The next of the Seven Deadly Sins is avarice, or greed. Like lust and gluttony, this one is also about excess and wrong focus. We should work for a living, we can enjoy the fruits of our labors, but when money and material goods become the focus of our lives, that is a sin. When we take more than our share, commit sins in order to get wealth, or become too greedy to give to the poor, we are certainly in a condition of sin.
I have, through years of effort, gained a positive outlook toward profit (yeah, you can’t sustain a business without profit) and have even managed to get over feeling that prices should be kept as low as possible for decency’s sake. I think that I still run my business with decency, and I am still very conscious of workers’ rights, ethical sourcing, and corporate responsibility. But it is easy to be caught up in avarice, even for a simple living advocate like me.
It’s easy, for one thing, to think that having more money equals security, or that having more stuff equals comfort — to confuse possessions with safety. It’s also easy to confuse monetary worth with actual worth.
My older brother said money was the way to keep score: the way you could tell you were successful. He took his own life, so he is not a good example of how to be successful, but I think a lot of people agree. “He who dies with the most toys wins” may be a more popular bumper sticker than “Live simply that others may simply live.”
Basing your happiness on your goods doesn’t work. It was Socrates who said, “He who is not contented with what he has, would not be contented with what he would like to have.” And it might have been J. P. Morgan who, when asked how much money is enough, said, “A little more.”
The Bible takes it further. Avarice, the love of money, is “the root of all evil.” History shows that people do terrible things for money. It also shows that we do terrible things for love, for politics, and for God. But when we are willing to tolerate the selling of children into slavery in order to save money on coffee — as most Americans are — that surely is an indication that we have allowed the sin of avarice into our lives.

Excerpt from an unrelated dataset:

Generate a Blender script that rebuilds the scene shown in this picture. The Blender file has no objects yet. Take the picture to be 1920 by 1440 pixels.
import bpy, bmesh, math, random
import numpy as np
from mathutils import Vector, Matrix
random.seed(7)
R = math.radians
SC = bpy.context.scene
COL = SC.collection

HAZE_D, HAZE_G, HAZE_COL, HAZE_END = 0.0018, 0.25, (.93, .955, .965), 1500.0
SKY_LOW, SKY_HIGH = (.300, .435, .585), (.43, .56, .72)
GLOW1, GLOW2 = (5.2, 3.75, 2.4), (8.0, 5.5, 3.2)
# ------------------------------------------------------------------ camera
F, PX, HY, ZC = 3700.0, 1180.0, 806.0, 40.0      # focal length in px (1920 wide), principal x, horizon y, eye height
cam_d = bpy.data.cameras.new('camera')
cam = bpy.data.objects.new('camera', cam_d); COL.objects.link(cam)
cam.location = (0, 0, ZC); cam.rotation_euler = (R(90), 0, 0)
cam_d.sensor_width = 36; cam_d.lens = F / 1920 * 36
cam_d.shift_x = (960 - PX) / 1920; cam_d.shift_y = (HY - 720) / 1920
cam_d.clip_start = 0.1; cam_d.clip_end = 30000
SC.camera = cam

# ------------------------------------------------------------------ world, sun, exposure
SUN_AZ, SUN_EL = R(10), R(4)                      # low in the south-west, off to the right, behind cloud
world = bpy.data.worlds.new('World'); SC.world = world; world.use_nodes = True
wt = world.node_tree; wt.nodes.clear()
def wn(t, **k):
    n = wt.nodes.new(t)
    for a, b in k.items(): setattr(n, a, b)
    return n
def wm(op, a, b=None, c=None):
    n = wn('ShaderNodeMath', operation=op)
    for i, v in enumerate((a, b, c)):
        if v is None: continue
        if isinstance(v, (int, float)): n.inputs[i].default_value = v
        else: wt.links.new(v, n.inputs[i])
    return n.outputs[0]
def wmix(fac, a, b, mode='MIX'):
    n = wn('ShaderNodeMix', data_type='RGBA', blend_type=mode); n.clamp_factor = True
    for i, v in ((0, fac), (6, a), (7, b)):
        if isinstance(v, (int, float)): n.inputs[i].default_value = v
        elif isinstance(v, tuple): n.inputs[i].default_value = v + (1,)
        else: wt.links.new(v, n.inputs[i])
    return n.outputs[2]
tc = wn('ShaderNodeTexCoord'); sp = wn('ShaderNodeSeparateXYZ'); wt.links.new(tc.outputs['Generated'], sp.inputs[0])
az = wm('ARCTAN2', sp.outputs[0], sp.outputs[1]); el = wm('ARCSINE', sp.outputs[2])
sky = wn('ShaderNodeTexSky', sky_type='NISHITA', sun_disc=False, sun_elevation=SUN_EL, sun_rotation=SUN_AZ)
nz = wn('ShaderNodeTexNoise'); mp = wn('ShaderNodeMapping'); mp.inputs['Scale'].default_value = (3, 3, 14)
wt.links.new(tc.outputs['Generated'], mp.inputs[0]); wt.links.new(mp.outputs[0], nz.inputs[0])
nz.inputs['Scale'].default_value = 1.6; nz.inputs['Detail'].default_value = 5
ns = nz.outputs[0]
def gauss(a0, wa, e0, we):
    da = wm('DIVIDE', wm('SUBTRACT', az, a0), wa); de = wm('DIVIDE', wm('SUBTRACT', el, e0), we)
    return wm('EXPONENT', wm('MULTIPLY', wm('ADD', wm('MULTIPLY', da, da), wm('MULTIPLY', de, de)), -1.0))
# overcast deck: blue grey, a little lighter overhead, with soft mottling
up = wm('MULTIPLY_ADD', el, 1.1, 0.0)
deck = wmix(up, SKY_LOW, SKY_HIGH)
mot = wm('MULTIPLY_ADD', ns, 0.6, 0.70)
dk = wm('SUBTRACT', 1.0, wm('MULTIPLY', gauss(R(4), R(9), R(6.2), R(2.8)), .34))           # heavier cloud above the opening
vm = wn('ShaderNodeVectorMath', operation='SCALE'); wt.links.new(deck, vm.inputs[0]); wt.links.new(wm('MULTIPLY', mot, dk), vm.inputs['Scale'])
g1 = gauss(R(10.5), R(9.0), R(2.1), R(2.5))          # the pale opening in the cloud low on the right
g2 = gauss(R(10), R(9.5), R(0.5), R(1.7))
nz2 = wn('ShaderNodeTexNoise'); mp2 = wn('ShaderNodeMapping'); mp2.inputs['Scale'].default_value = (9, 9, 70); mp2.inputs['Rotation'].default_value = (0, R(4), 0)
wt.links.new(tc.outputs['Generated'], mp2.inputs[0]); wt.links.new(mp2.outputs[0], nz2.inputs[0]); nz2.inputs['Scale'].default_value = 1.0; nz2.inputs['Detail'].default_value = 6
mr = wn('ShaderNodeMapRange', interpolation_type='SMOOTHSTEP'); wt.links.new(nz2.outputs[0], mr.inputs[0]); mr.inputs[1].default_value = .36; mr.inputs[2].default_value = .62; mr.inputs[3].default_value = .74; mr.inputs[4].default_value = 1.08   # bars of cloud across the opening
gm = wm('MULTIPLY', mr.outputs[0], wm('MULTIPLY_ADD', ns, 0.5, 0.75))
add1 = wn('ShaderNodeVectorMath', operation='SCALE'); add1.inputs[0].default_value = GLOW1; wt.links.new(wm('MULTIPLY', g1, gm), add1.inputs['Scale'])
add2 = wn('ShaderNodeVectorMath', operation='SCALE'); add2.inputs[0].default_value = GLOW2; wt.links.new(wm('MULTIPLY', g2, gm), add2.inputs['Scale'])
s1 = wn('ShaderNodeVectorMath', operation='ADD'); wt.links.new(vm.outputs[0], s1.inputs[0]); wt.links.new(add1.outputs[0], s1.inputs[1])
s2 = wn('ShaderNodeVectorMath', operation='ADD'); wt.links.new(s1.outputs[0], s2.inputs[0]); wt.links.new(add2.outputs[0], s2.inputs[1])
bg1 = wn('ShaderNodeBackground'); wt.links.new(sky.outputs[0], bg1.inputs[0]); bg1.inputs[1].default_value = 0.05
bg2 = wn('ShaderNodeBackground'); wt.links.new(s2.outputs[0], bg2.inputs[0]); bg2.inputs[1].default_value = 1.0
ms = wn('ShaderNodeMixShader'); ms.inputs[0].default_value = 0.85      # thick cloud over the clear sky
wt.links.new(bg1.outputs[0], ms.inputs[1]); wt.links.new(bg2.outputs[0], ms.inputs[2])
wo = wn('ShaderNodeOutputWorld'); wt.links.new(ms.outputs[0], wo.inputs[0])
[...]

As I was writing, a tweet linking to this article came by on my screen: The Guide to Wealth. It mentions sin but doesn’t focus on it. The focus is on happiness and satisfaction. I think, though, that looking at the first three sins, we can see that sin interferes with happiness.
Lust, gluttony, and avarice are all about doing things we think will bring us pleasure and finding that instead they do us harm. It’s logical that sin should come to us in an appealing guise. If temptation always looked unpleasant, we would not be tempted by it. The trouble is that it looks appealing — it looks like excitement, satisfaction, and pleasure, but turns out to be humiliation, addiction, and harm.